Input records:
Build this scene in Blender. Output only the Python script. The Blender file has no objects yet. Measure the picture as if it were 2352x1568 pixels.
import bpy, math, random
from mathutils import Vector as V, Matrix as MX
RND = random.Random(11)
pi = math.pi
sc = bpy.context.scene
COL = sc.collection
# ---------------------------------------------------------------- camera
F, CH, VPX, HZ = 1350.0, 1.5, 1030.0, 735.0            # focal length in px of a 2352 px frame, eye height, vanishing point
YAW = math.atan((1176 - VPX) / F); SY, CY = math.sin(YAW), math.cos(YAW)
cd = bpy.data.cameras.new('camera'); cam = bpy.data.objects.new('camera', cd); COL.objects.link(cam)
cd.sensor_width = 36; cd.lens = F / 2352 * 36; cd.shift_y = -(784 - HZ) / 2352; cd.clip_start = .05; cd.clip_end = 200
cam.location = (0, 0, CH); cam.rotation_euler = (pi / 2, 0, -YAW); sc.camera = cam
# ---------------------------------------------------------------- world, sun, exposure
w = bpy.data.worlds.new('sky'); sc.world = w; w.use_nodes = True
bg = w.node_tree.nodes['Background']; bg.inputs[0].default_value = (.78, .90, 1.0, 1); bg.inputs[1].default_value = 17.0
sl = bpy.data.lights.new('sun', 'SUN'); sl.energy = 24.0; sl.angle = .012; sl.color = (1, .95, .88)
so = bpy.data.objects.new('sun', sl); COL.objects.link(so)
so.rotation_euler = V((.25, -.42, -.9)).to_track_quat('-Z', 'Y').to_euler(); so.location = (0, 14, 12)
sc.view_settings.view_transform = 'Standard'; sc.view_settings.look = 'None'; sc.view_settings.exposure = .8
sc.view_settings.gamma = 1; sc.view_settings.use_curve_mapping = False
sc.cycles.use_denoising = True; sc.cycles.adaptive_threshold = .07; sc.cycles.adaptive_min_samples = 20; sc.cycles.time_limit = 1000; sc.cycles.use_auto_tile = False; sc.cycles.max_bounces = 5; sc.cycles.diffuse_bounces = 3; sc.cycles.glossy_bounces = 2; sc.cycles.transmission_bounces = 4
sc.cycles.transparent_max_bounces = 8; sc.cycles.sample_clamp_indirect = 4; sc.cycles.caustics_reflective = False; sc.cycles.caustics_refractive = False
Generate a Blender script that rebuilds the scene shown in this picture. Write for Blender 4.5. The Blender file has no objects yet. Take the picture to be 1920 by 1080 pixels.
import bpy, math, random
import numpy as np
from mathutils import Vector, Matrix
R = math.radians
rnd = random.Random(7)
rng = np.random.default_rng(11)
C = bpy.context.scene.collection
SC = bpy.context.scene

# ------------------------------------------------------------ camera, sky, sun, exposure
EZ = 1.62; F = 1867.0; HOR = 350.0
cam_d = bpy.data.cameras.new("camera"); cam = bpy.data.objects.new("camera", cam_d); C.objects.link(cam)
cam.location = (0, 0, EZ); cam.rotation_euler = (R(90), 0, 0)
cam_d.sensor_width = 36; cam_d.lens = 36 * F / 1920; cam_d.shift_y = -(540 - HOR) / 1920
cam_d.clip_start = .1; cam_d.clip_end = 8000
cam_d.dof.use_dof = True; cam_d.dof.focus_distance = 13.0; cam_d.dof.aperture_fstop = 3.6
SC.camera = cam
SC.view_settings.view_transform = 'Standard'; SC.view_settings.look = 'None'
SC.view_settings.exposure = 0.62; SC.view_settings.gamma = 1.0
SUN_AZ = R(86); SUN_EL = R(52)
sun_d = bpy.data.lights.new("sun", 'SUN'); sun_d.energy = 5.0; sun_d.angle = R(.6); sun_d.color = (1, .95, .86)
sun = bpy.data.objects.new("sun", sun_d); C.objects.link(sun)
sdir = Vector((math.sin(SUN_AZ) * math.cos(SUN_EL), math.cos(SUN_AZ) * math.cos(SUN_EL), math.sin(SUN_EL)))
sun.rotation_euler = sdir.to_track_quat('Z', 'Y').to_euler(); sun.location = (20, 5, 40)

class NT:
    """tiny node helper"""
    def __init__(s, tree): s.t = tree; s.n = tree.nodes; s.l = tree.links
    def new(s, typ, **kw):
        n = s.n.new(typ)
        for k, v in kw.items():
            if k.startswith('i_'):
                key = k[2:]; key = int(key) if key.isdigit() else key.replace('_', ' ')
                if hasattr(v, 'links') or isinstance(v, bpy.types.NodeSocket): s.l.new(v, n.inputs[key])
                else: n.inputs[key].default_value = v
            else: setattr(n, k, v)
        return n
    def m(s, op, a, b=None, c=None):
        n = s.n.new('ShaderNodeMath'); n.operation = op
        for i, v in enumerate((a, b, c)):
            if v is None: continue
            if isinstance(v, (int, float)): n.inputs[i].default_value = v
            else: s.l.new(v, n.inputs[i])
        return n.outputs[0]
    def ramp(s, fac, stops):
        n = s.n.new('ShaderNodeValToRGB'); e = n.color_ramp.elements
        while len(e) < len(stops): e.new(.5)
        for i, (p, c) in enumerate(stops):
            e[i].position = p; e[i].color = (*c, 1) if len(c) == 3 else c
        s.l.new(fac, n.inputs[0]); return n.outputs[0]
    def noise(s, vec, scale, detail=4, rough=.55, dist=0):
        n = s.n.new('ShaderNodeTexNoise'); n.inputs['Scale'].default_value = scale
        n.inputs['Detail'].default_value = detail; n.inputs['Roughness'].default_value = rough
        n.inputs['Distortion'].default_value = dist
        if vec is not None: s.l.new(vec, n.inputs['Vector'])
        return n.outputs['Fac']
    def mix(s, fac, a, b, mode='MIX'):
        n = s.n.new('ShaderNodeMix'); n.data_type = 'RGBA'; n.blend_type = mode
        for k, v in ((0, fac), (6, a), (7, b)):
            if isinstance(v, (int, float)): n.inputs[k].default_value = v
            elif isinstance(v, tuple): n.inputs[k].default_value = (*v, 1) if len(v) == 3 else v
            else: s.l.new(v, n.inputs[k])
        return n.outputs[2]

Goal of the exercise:
Repeat every line of the data, exactly and in full.

Solution:
Build this scene in Blender. Output only the Python script. The Blender file has no objects yet. Measure the picture as if it were 2352x1568 pixels.
import bpy, math, random
from mathutils import Vector as V, Matrix as MX
RND = random.Random(11)
pi = math.pi
sc = bpy.context.scene
COL = sc.collection
# ---------------------------------------------------------------- camera
F, CH, VPX, HZ = 1350.0, 1.5, 1030.0, 735.0            # focal length in px of a 2352 px frame, eye height, vanishing point
YAW = math.atan((1176 - VPX) / F); SY, CY = math.sin(YAW), math.cos(YAW)
cd = bpy.data.cameras.new('camera'); cam = bpy.data.objects.new('camera', cd); COL.objects.link(cam)
cd.sensor_width = 36; cd.lens = F / 2352 * 36; cd.shift_y = -(784 - HZ) / 2352; cd.clip_start = .05; cd.clip_end = 200
cam.location = (0, 0, CH); cam.rotation_euler = (pi / 2, 0, -YAW); sc.camera = cam
# ---------------------------------------------------------------- world, sun, exposure
w = bpy.data.worlds.new('sky'); sc.world = w; w.use_nodes = True
bg = w.node_tree.nodes['Background']; bg.inputs[0].default_value = (.78, .90, 1.0, 1); bg.inputs[1].default_value = 17.0
sl = bpy.data.lights.new('sun', 'SUN'); sl.energy = 24.0; sl.angle = .012; sl.color = (1, .95, .88)
so = bpy.data.objects.new('sun', sl); COL.objects.link(so)
so.rotation_euler = V((.25, -.42, -.9)).to_track_quat('-Z', 'Y').to_euler(); so.location = (0, 14, 12)
sc.view_settings.view_transform = 'Standard'; sc.view_settings.look = 'None'; sc.view_settings.exposure = .8
sc.view_settings.gamma = 1; sc.view_settings.use_curve_mapping = False
sc.cycles.use_denoising = True; sc.cycles.adaptive_threshold = .07; sc.cycles.adaptive_min_samples = 20; sc.cycles.time_limit = 1000; sc.cycles.use_auto_tile = False; sc.cycles.max_bounces = 5; sc.cycles.diffuse_bounces = 3; sc.cycles.glossy_bounces = 2; sc.cycles.transmission_bounces = 4
sc.cycles.transparent_max_bounces = 8; sc.cycles.sample_clamp_indirect = 4; sc.cycles.caustics_reflective = False; sc.cycles.caustics_refractive = False
Generate a Blender script that rebuilds the scene shown in this picture. Write for Blender 4.5. The Blender file has no objects yet. Take the picture to be 1920 by 1080 pixels.
import bpy, math, random
import numpy as np
from mathutils import Vector, Matrix
R = math.radians
rnd = random.Random(7)
rng = np.random.default_rng(11)
C = bpy.context.scene.collection
SC = bpy.context.scene

# ------------------------------------------------------------ camera, sky, sun, exposure
EZ = 1.62; F = 1867.0; HOR = 350.0
cam_d = bpy.data.cameras.new("camera"); cam = bpy.data.objects.new("camera", cam_d); C.objects.link(cam)
cam.location = (0, 0, EZ); cam.rotation_euler = (R(90), 0, 0)
cam_d.sensor_width = 36; cam_d.lens = 36 * F / 1920; cam_d.shift_y = -(540 - HOR) / 1920
cam_d.clip_start = .1; cam_d.clip_end = 8000
cam_d.dof.use_dof = True; cam_d.dof.focus_distance = 13.0; cam_d.dof.aperture_fstop = 3.6
SC.camera = cam
SC.view_settings.view_transform = 'Standard'; SC.view_settings.look = 'None'
SC.view_settings.exposure = 0.62; SC.view_settings.gamma = 1.0
SUN_AZ = R(86); SUN_EL = R(52)
sun_d = bpy.data.lights.new("sun", 'SUN'); sun_d.energy = 5.0; sun_d.angle = R(.6); sun_d.color = (1, .95, .86)
sun = bpy.data.objects.new("sun", sun_d); C.objects.link(sun)
sdir = Vector((math.sin(SUN_AZ) * math.cos(SUN_EL), math.cos(SUN_AZ) * math.cos(SUN_EL), math.sin(SUN_EL)))
sun.rotation_euler = sdir.to_track_quat('Z', 'Y').to_euler(); sun.location = (20, 5, 40)

class NT:
    """tiny node helper"""
    def __init__(s, tree): s.t = tree; s.n = tree.nodes; s.l = tree.links
    def new(s, typ, **kw):
        n = s.n.new(typ)
        for k, v in kw.items():
            if k.startswith('i_'):
                key = k[2:]; key = int(key) if key.isdigit() else key.replace('_', ' ')
                if hasattr(v, 'links') or isinstance(v, bpy.types.NodeSocket): s.l.new(v, n.inputs[key])
                else: n.inputs[key].default_value = v
            else: setattr(n, k, v)
        return n
    def m(s, op, a, b=None, c=None):
        n = s.n.new('ShaderNodeMath'); n.operation = op
        for i, v in enumerate((a, b, c)):
            if v is None: continue
            if isinstance(v, (int, float)): n.inputs[i].default_value = v
            else: s.l.new(v, n.inputs[i])
        return n.outputs[0]
    def ramp(s, fac, stops):
        n = s.n.new('ShaderNodeValToRGB'); e = n.color_ramp.elements
        while len(e) < len(stops): e.new(.5)
        for i, (p, c) in enumerate(stops):
            e[i].position = p; e[i].color = (*c, 1) if len(c) == 3 else c
        s.l.new(fac, n.inputs[0]); return n.outputs[0]
    def noise(s, vec, scale, detail=4, rough=.55, dist=0):
        n = s.n.new('ShaderNodeTexNoise'); n.inputs['Scale'].default_value = scale
        n.inputs['Detail'].default_value = detail; n.inputs['Roughness'].default_value = rough
        n.inputs['Distortion'].default_value = dist
        if vec is not None: s.l.new(vec, n.inputs['Vector'])
        return n.outputs['Fac']
    def mix(s, fac, a, b, mode='MIX'):
        n = s.n.new('ShaderNodeMix'); n.data_type = 'RGBA'; n.blend_type = mode
        for k, v in ((0, fac), (6, a), (7, b)):
            if isinstance(v, (int, float)): n.inputs[k].default_value = v
            elif isinstance(v, tuple): n.inputs[k].default_value = (*v, 1) if len(v) == 3 else v
            else: s.l.new(v, n.inputs[k])
        return n.outputs[2]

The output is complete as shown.